Tuesday, May 24, 2011


FINISHED:
Schmidt, Gary D. (2011). Okay for now. New York: Clarion/Houghton Mifflin.

[After his abusive father is fired from his job, Doug Swieteck and his family are uprooted and replanted to a small, rural town in upstate New York. Doug gets a job making deliveries for a local market owned by the father of a cute girl from school, and follows the girl into the town library. Here, Doug discovers an old John James Audubon book of bird drawings which inspire him to refine his own drawing, and launch a search to recover some of the missing pages. (Each chapter title is that of a bird found in Audubon’s book, with the accompanying illustration included for reference.) In this companion novel to his own The Wednesday Wars (Clarion, 2007), Schmidt has made Doug a good, well-intentioned kid with whom the reader can immediately sympathize and root for.
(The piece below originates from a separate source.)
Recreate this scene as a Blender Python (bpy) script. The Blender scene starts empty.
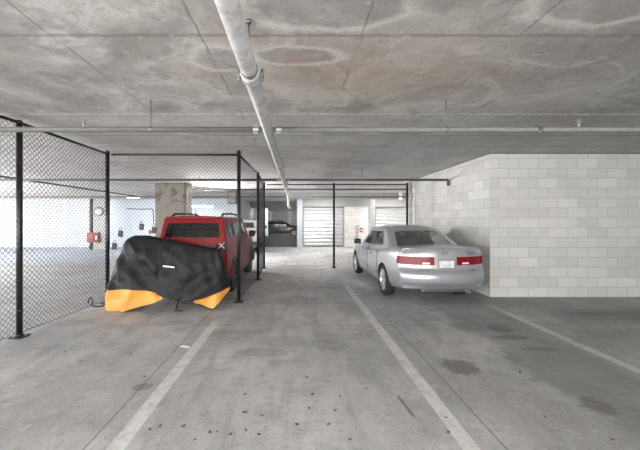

Doug’s library and drawing excursions show the transportative and transformative power of art and the written word/knowledge, and, most importantly, become a ticket of escape and a way to a better future for Doug. Loaded with humor, quirky characters and some sadness (the scenes involving Doug’s oldest brother returning from a tour in the Vietnam War are particularly striking), Okay For Now is a masterstroke for Schmidt in an already glowing body of work. [Reviewed from ARC.]]

STARTED:
Glass, Linzi. (2010). Finding Danny. New York: Walden Pond Press/HarperCollins.